Thomas Ankersmit’s Otolith live spatial-sound performances follows proposing an hallucinatory experience where our skulls and ear cavities become sound sources. Music is literally plaid inside our heads fostering a listening experience which is specific to each one, depending on anatomy, location and head movement, unveiling the connectedness between the space and our own physical existence, all vibrating together.

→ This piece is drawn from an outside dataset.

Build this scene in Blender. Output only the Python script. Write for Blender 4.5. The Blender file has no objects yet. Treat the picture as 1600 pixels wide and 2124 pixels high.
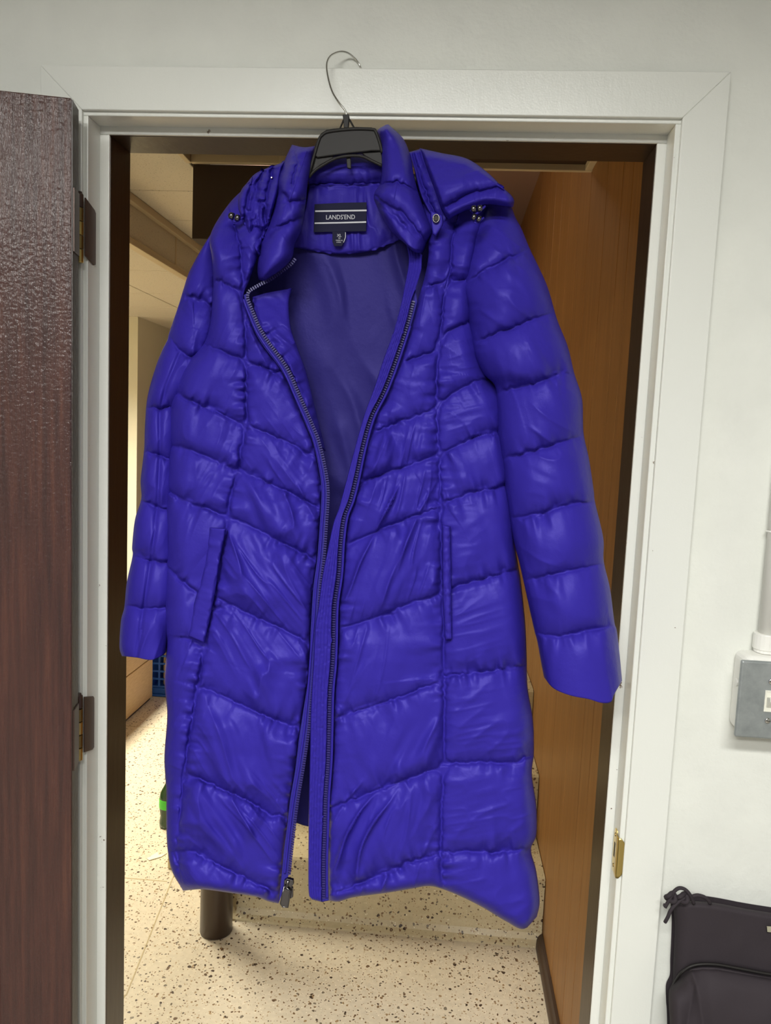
import bpy, bmesh, math, random
import numpy as np
from mathutils import Vector, Matrix

random.seed(7)
SC = bpy.context.scene
COL = SC.collection

# ------------------------------------------------------------------ camera
F_PX, W_PX, H_PX = 1598.0, 1600.0, 2124.0
CAM = np.array([0.55941, -1.22277, 1.54700])
YAW, PITCH, ROLL = -0.071688, 0.104969, 0.043035
cy_, sy_ = math.cos(YAW), math.sin(YAW)
cp_, sp_ = math.cos(PITCH), math.sin(PITCH)
FWD = np.array([sy_ * cp_, cy_ * cp_, -sp_])
R0 = np.array([cy_, -sy_, 0.0])
U0 = np.cross(R0, FWD)
RIGHT = math.cos(ROLL) * R0 + math.sin(ROLL) * U0
UP = -math.sin(ROLL) * R0 + math.cos(ROLL) * U0
cam_d = bpy.data.cameras.new('camera')
cam = bpy.data.objects.new('camera', cam_d)
COL.objects.link(cam)
cam_d.sensor_fit = 'VERTICAL'
cam_d.sensor_height = 24.0
cam_d.lens = 24.0 * F_PX / H_PX
cam_d.clip_start = 0.02
m = Matrix.Identity(4)
for i in range(3):
    m[i][0], m[i][1], m[i][2], m[i][3] = RIGHT[i], UP[i], -FWD[i], CAM[i]
cam.matrix_world = m
SC.camera = cam

# ------------------------------------------------------------------ world, colour management
SC.view_settings.view_transform = 'Standard'
SC.view_settings.look = 'None'
SC.view_settings.exposure = 0.15
SC.view_settings.gamma = 1.0
SC.view_settings.use_curve_mapping = False
wd = bpy.data.worlds.new('world')
wd.use_nodes = True
wd.node_tree.nodes['Background'].inputs[0].default_value = (0.8, 0.85, 0.9, 1)
wd.node_tree.nodes['Background'].inputs[1].default_value = 0.05
SC.world = wd
FRONT_W, FRONT_W2, HALL_W, STAIR_W = 26.0, 74.0, 64.0, 3.5
FRONT_C, HALL_C = (1.0, 1.0, 0.965), (1.0, 0.92, 0.72)

# ------------------------------------------------------------------ helpers
def link(o, parent=None):
    COL.objects.link(o)
    if parent is not None:
        o.parent = parent
    return o

def tag(o, label=None, cat=None, group=None, kind=None):
    if label: o['label'] = label
    if cat: o['category'] = cat
    if group: o['group'] = group
    if kind: o['kind'] = kind
    return o

def empty(name, loc=(0, 0, 0)):
    """root of a thing: an Empty at its base; parts keep world coordinates through the parent inverse"""
    o = bpy.data.objects.new(name, None)
    o.empty_display_size = 0.05
    o.location = loc
    return link(o)

def put(o, parent):
    link(o, parent)
    if parent is not None:
        off = Vector((0, 0, 0))
        q = parent
        while q is not None:
            off += q.location
            q = q.parent
        o.matrix_parent_inverse = Matrix.Translation(-off)
    return o

def bm_obj(name, bm, mat, parent=None, smooth=False, bevel=0.0, seg=2):
    me = bpy.data.meshes.new(name)
    bmesh.ops.recalc_face_normals(bm, faces=bm.faces)
    bm.to_mesh(me); bm.free()
    if smooth:
        me.shade_smooth()
    me.materials.append(mat)
    o = bpy.data.objects.new(name, me)
    put(o, parent)
    if bevel > 0:
        b = o.modifiers.new('bevel', 'BEVEL')
        b.width = bevel; b.segments = seg; b.limit_method = 'ANGLE'
        b.angle_limit = math.radians(40)
    return o

def box(bm, x0, x1, y0, y1, z0, z1):
    vs = [bm.verts.new(c) for c in ((x0,y0,z0),(x1,y0,z0),(x1,y1,z0),(x0,y1,z0),(x0,y0,z1),(x1,y0,z1),(x1,y1,z1),(x0,y1,z1))]
    for f in ((0,1,2,3),(4,7,6,5),(0,4,5,1),(1,5,6,2),(2,6,7,3),(3,7,4,0)):
        bm.faces.new([vs[i] for i in f])
    return vs

def box_obj(name, b, mat, parent=None, bevel=0.0, seg=2):
    bm = bmesh.new(); box(bm, *b)
    return bm_obj(name, bm, mat, parent, False, bevel, seg)

def prism(bm, pts, d):
    """extrude a planar polygon (3D points) by vector d"""
    a = [bm.verts.new(p) for p in pts]
    b = [bm.verts.new(Vector(p) + Vector(d)) for p in pts]
    bm.faces.new(a); bm.faces.new(b[::-1])
    n = len(a)
    for i in range(n):
        bm.faces.new([a[i], b[i], b[(i+1) % n], a[(i+1) % n]])

def tube(bm, pts, r, n=8, cap=True):
    pts = [Vector(p) for p in pts]
    rings = []
    ref = None
    for i, p in enumerate(pts):
        t = (pts[min(i+1, len(pts)-1)] - pts[max(i-1, 0)]).normalized()
        if ref is None:
            ref = t.orthogonal().normalized()
        ref = (ref - t * ref.dot(t)).normalized()
        bi = t.cross(ref)
        rr = r[i] if hasattr(r, '__len__') else r
        rings.append([bm.verts.new(p + rr * (math.cos(a) * ref + math.sin(a) * bi)) for a in [2*math.pi*k/n for k in range(n)]])
    for a, b in zip(rings, rings[1:]):
        for k in range(n):
            bm.faces.new([a[k], a[(k+1) % n], b[(k+1) % n], b[k]])
    if cap:
        bm.faces.new(rings[0][::-1]); bm.faces.new(rings[-1])

def lathe(bm, prof, c, n=24):
    rings = [[bm.verts.new((c[0] + r*math.cos(2*math.pi*k/n), c[1] + r*math.sin(2*math.pi*k/n), c[2] + z)) for k in range(n)] for r, z in prof]
    for a, b in zip(rings, rings[1:]):
        for k in range(n):
            bm.faces.new([a[k], a[(k+1) % n], b[(k+1) % n], b[k]])
    bm.faces.new(rings[0][::-1]); bm.faces.new(rings[-1])

def smooth_pts(pts, n):
    """Catmull-Rom through 3D points, n samples"""
    P_ = np.array(pts, float)
    P_ = np.vstack([2*P_[0]-P_[1], P_, 2*P_[-1]-P_[-2]])
    m_ = len(P_) - 3
    out = []
    for s in np.linspace(0, m_ - 1e-6, n):
        i = int(s); t = s - i
        a, b, c, d = P_[i:i+4]
        out.append(0.5*((2*b) + (-a+c)*t + (2*a-5*b+4*c-d)*t*t + (-a+3*b-3*c+d)*t**3))
    return out

def at(px, py, Y):
    """a photo measurement -> world point at depth Y (vectorised)"""
    px = np.asarray(px, float); py = np.asarray(py, float); Y = np.asarray(Y, float)
    d = FWD[:, None] + RIGHT[:, None]*((px.ravel()-800)/F_PX) - UP[:, None]*((py.ravel()-1062)/F_PX)
    t = (np.broadcast_to(Y, px.shape).ravel() - CAM[1]) / d[1]
    return (CAM[:, None] + d*t).T

def at1(px, py, Y):
    return Vector(at([px], [py], [Y])[0])

# ------------------------------------------------------------------ materials
def mat(name, col, rough=0.5, spec=0.5, metal=0.0, **kw):
    mt = bpy.data.materials.new(name)
    mt.use_nodes = True
    b = mt.node_tree.nodes['Principled BSDF']
    b.inputs['Base Color'].default_value = (*col, 1)
    b.inputs['Roughness'].default_value = rough
    b.inputs['Specular IOR Level'].default_value = spec
    b.inputs['Metallic'].default_value = metal
    for k, v in kw.items():
        b.inputs[k].default_value = v
    return mt

def N(mt, typ, **props):
    n = mt.node_tree.nodes.new(typ)
    for k, v in props.items():
        setattr(n, k, v)
    return n

def L_(mt, a, b):
    mt.node_tree.links.new(a, b)

def noise(mt, scale, detail=3, rough=0.5, stretch=None, coord='Object'):
    tc = N(mt, 'ShaderNodeTexCoord')
    no = N(mt, 'ShaderNodeTexNoise')
    no.inputs['Scale'].default_value = scale
    no.inputs['Detail'].default_value = detail
    no.inputs['Roughness'].default_value = rough
    if stretch:
        mp = N(mt, 'ShaderNodeMapping')
        mp.inputs['Scale'].default_value = stretch
        L_(mt, tc.outputs[coord], mp.inputs[0]); L_(mt, mp.outputs[0], no.inputs['Vector'])
    else:
        L_(mt, tc.outputs[coord], no.inputs['Vector'])
    return no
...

The concert concludes with Thomas Brinkmann, one of the key figures within the experimental techno music scene that erupted in the late 1990s. He presents Klick (2000) a live concert referring to his landmark record from 2000. Adopting his typical minimalistic approach to music making, the performance evolves through combinant loops of repeating sounds extracted from vinyl records which he cuts with razors. Along with exposing the materiality and mechanics that cross sound and audio, he enfolds them together with our subjectivity and inclinations towards dance.
HANNA HARTMAN
Hanna Hartman is a Berlin-based Swedish sound artist, composer and performer. Since the 1990’s she has been creating compositions that are exclusively made up from authentic sounds that she records and performances based on tactile movements and set-ups of quotidian props. Her remarkable work has been presented as radio works, electroacoustic music, sound installations and concerts, earning her many awards and grants such as Prix Europa (1998), the Karl-Sczuka-Prize (2005) and the Phonurgia Nova Prize (2006, 2016). During 2007 and 2008 she was Composer-in-Residence at the Swedish Radio. Her work has been presented in numerous concerts and festivals such as Darmstädt Summer Courses, Ultima Oslo, Huddersfield Contemporary Music Festival, El Nicho Aural in Mexico City and Akousma in Montreal.
THOMAS ANKERSMIT
Thomas Ankersmit is a Dutch musician and composer based in Berlin and Amsterdam. Since 2006 his main instrument has been the Serge Modular synthesizer. His work is centered around acoustic phenomenas such as sound reflections, infrasonic vibrations, otoacoustic emissions, and highly directional projections of sound. Ankersmit has long-term collaborations with New York minimalist Phill Niblock and Italian composer Valerio Tricoli. His work has been presented at venues such as Hamburger Bahnhof and KW, Berlin; Stedelijk Museum, Amsterdam; Kunsthalle, Basel; MoMA PS1, New York; and at festivals for experimental and contemporary music all over the world. Current projects include commissioned works for CTM and Berghain (Berlin) based on infrasound and architectural resonance, and for GRM (Paris) based on the research of Pierre Schaeffer.
THOMAS BRINKMANN
Thomas Brinkmann is an iconic German musician and producer renowned for audio works that hover amongst forms such as techno, minimalism and ambient. He became known in the late 90’s for his unique techniques utilizing customized dual-tone-arm turntables and for generating beats and patterns with self-carved vinyl records. In 1998 he founded Max Ernst label devoted to his own productions. He has since released an extensive number of recordings, also for Mute Records (under his house music moniker Soul Center) and more experimental work on labels such as Supposé and Raster-Noton (under the Ester Brinkmann alias), and more recently on Editions Mego.